Section 303(b)(3) of the NMSA requires preparation of a resource assessment report documenting present and potential uses of the area; here the Jade Cove area. Consultation with the Department of Defense (DOD), Department of the Interior (DOI), Department of Energy (DOE), Department of Transportation (DOT), and the Environmental Protection Agency (EPA) is conducted. A comprehensive resource assessment was prepared during the original Sanctuary designation and is contained in Part II of the FEIS/MP for the Sanctuary. However, DOD, DOE, DOI, DOT, and EPA were consulted once again for the purposes of this document. DOD, DOE, and DOT did not provide any comments during the consultation or on the DSEIS/MP. DOI commented during the consultation (summarized in the DSEIS/MP), but not on the DSEIS. EPA commented during the consultation (summarized in the DSEIS/MP) and filed a "lack of objection" to the DSEIS. The EPA also made a number of suggestions, including that NOAA undertake a determination of how much jade is left in the Jade Cove area, institute a reporting requirement for anyone who removes jade from the Jade Cove area, and consider seasonal closures of jade collection activities.

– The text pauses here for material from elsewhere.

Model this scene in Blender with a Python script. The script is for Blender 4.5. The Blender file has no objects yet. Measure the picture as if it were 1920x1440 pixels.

Endangered Species Act (ESA)

Pursuant to Section 7 of the ESA, the U.S. Fish and Wildlife Service (USFWS), DOI was consulted and determined that a formal consultation is not necessary for this action, as it would not adversely affect endangered or threatened species currently under the jurisdiction of USFWS. The National Marine Fisheries Service (NMFS) of the Department of Commerce was consulted and determined that a formal consultation is not necessary for this action as it would not adversely affect any listed or proposed species or critical habitat currently under the jurisdiction of NMFS.

Federal Consistency Determination

Section 307 of the Coastal Zone Management Act of 1972, as amended, requires that each Federal Agency activity within or outside the coastal zone that affects any land or water use or natural resource of the coastal zone shall be carried out in a manner which is consistent to the maximum extent practicable with the enforceable policies of approved state management programs. The California Coastal Commission (CCC) had previously determined that the designation of the MBNMS was consistent, to the maximum extent practicable, with the State's Coastal Management Plan. CCC concurred with NOAA's determination that NOAA's preferred alternative will not affect the coastal zone.

State Agencies

Upon finalizing an exception to the MBNMS regulations to allow small scale jade collection, a State permit will still be required to authorize jade collection under State law. The California State Lands Commission (SLC) was consulted before the SEIS/MP was released. SLC indicated that, if NOAA proceeds with its proposed regulatory change, it would consider proposing regulations which provide for a recreational collection permit. During consultation with SLC during preparation of this FSEIS, the SLC stated that its position remained unchanged (teleconference with Peter Pelkofer, SLC Senior Counsel, August, 1997).

The Governor of California has also been notified of SRD's proposed action. Under the NMSA, the Governor will have 45 days continuous session of Congress to object to the proposed amendment to allow limited, small-scale jade collection in the Sanctuary. Should the Governor object to the amendment, it shall not take effect and the original prohibition will remain.